Material provided -
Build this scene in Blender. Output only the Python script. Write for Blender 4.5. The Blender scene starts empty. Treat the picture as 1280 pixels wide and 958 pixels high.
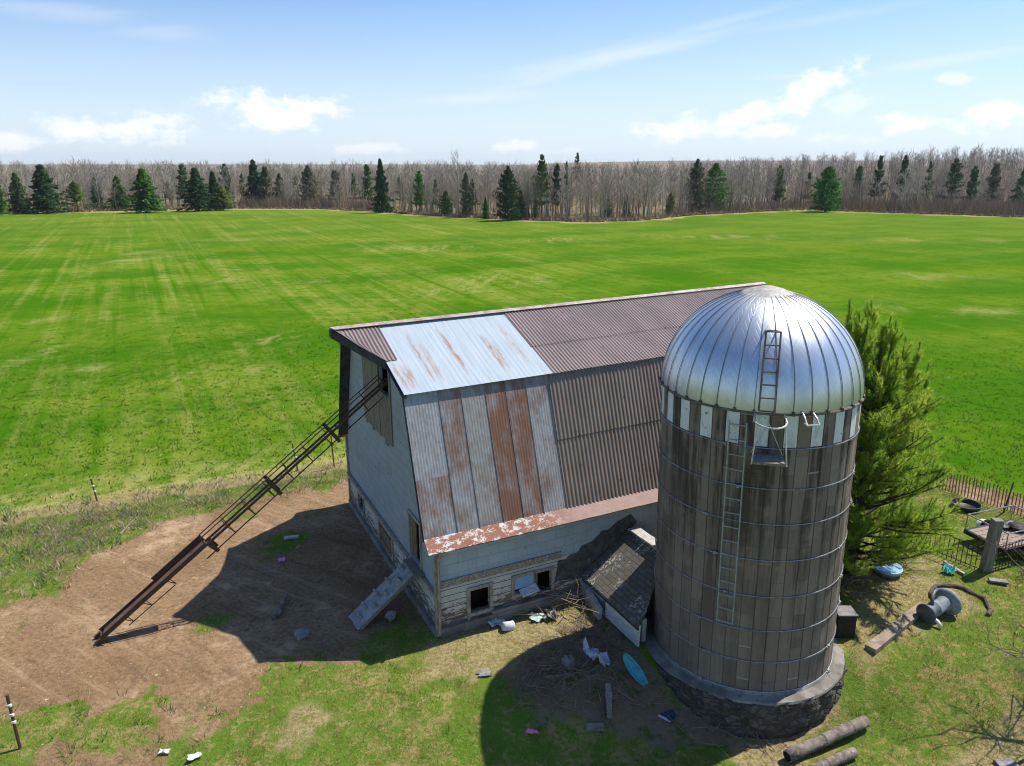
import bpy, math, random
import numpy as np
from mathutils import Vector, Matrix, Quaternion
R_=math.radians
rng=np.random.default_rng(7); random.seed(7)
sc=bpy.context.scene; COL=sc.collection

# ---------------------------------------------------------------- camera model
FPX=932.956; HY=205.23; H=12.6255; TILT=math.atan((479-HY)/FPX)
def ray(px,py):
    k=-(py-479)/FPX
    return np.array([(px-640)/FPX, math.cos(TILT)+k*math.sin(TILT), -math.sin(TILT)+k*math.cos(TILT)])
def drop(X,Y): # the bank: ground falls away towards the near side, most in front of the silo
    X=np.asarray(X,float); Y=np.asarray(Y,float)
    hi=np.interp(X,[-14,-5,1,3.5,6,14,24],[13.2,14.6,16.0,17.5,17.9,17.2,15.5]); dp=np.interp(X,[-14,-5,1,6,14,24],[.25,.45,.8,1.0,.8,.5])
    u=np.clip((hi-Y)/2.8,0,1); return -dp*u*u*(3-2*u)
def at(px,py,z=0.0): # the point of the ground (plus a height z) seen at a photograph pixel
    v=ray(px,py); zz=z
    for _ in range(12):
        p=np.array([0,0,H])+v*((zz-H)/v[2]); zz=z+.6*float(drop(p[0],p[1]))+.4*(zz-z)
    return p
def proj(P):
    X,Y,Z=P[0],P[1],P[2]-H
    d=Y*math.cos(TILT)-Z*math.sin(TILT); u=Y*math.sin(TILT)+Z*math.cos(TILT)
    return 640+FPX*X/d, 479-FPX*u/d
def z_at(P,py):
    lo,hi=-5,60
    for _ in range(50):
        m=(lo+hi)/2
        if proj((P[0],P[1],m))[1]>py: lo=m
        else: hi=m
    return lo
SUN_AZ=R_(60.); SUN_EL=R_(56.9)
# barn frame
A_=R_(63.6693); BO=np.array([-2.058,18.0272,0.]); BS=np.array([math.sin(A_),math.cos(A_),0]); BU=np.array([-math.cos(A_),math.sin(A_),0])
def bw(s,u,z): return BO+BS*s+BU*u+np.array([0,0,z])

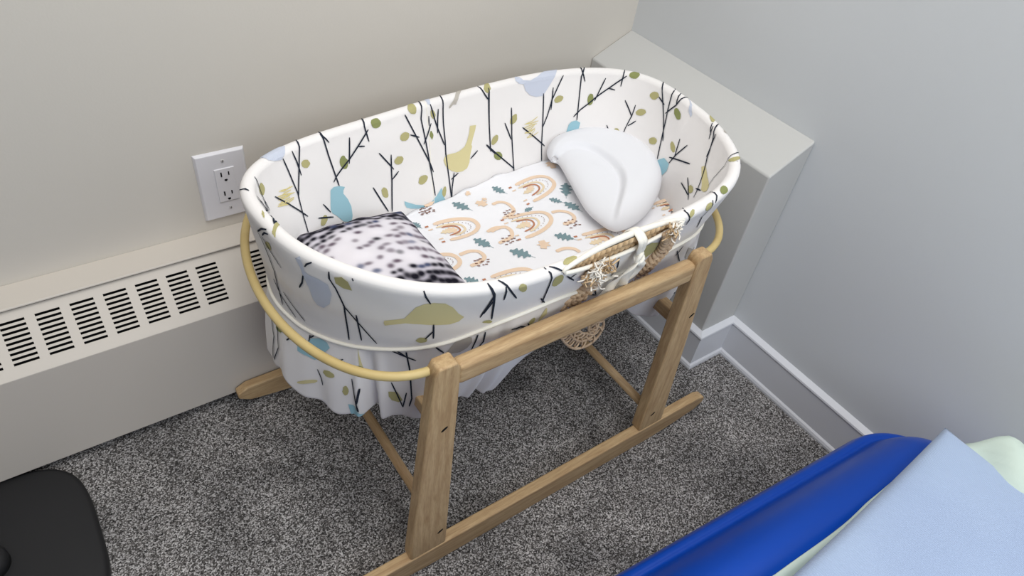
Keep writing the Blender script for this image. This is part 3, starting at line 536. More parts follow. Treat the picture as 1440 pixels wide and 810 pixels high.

Exercise objective - Please quote the lines of the material, beginning with the first and ending with the one that contains "sc=bpy.context.scene; COL=sc.collection", exactly as written and without any pictures.

Answer to this exercise -
Build this scene in Blender. Output only the Python script. Write for Blender 4.5. The Blender scene starts empty. Treat the picture as 1280 pixels wide and 958 pixels high.
import bpy, math, random
import numpy as np
from mathutils import Vector, Matrix, Quaternion
R_=math.radians
rng=np.random.default_rng(7); random.seed(7)
sc=bpy.context.scene; COL=sc.collection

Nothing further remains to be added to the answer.